[start of Supplied material]

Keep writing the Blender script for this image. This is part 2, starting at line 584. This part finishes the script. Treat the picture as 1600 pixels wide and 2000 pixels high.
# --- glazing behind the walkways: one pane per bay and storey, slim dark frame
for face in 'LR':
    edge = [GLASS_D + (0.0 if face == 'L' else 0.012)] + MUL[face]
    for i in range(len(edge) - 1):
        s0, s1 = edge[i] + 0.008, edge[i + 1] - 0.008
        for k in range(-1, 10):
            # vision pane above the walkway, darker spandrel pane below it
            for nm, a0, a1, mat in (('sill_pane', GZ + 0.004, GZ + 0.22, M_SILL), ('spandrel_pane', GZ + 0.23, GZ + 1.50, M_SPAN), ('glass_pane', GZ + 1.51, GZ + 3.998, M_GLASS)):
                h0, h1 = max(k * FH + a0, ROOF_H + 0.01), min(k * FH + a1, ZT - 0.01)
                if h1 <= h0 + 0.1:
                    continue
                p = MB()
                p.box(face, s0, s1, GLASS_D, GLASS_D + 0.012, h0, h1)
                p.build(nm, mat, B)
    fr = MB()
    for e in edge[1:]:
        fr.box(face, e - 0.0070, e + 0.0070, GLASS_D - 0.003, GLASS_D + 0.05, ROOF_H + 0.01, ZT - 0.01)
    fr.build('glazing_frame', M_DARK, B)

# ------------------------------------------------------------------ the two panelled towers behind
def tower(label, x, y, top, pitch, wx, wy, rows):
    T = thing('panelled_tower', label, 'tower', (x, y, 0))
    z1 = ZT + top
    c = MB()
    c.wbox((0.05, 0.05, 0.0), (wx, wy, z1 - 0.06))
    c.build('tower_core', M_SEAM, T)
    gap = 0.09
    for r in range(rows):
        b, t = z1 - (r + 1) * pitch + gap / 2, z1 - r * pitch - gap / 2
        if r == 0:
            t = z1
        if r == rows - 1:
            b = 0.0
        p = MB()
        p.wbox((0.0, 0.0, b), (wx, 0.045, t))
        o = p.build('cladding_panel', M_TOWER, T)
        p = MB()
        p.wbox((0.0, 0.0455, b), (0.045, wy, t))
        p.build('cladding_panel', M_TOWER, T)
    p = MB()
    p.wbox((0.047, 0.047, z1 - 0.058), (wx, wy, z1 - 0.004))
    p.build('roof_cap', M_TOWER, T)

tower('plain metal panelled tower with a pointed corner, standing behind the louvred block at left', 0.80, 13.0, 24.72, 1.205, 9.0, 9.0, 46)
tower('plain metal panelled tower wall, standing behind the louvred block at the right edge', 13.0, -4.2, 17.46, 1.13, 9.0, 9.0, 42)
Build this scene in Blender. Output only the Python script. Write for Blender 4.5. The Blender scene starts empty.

[end of Supplied material]

Written exercise: Transcribe the material above word for word.

Solution to the problem:
Keep writing the Blender script for this image. This is part 2, starting at line 584. This part finishes the script. Treat the picture as 1600 pixels wide and 2000 pixels high.
# --- glazing behind the walkways: one pane per bay and storey, slim dark frame
for face in 'LR':
    edge = [GLASS_D + (0.0 if face == 'L' else 0.012)] + MUL[face]
    for i in range(len(edge) - 1):
        s0, s1 = edge[i] + 0.008, edge[i + 1] - 0.008
        for k in range(-1, 10):
            # vision pane above the walkway, darker spandrel pane below it
            for nm, a0, a1, mat in (('sill_pane', GZ + 0.004, GZ + 0.22, M_SILL), ('spandrel_pane', GZ + 0.23, GZ + 1.50, M_SPAN), ('glass_pane', GZ + 1.51, GZ + 3.998, M_GLASS)):
                h0, h1 = max(k * FH + a0, ROOF_H + 0.01), min(k * FH + a1, ZT - 0.01)
                if h1 <= h0 + 0.1:
                    continue
                p = MB()
                p.box(face, s0, s1, GLASS_D, GLASS_D + 0.012, h0, h1)
                p.build(nm, mat, B)
    fr = MB()
    for e in edge[1:]:
        fr.box(face, e - 0.0070, e + 0.0070, GLASS_D - 0.003, GLASS_D + 0.05, ROOF_H + 0.01, ZT - 0.01)
    fr.build('glazing_frame', M_DARK, B)

# ------------------------------------------------------------------ the two panelled towers behind
def tower(label, x, y, top, pitch, wx, wy, rows):
    T = thing('panelled_tower', label, 'tower', (x, y, 0))
    z1 = ZT + top
    c = MB()
    c.wbox((0.05, 0.05, 0.0), (wx, wy, z1 - 0.06))
    c.build('tower_core', M_SEAM, T)
    gap = 0.09
    for r in range(rows):
        b, t = z1 - (r + 1) * pitch + gap / 2, z1 - r * pitch - gap / 2
        if r == 0:
            t = z1
        if r == rows - 1:
            b = 0.0
        p = MB()
        p.wbox((0.0, 0.0, b), (wx, 0.045, t))
        o = p.build('cladding_panel', M_TOWER, T)
        p = MB()
        p.wbox((0.0, 0.0455, b), (0.045, wy, t))
        p.build('cladding_panel', M_TOWER, T)
    p = MB()
    p.wbox((0.047, 0.047, z1 - 0.058), (wx, wy, z1 - 0.004))
    p.build('roof_cap', M_TOWER, T)

tower('plain metal panelled tower with a pointed corner, standing behind the louvred block at left', 0.80, 13.0, 24.72, 1.205, 9.0, 9.0, 46)
tower('plain metal panelled tower wall, standing behind the louvred block at the right edge', 13.0, -4.2, 17.46, 1.13, 9.0, 9.0, 42)
Build this scene in Blender. Output only the Python script. Write for Blender 4.5. The Blender scene starts empty.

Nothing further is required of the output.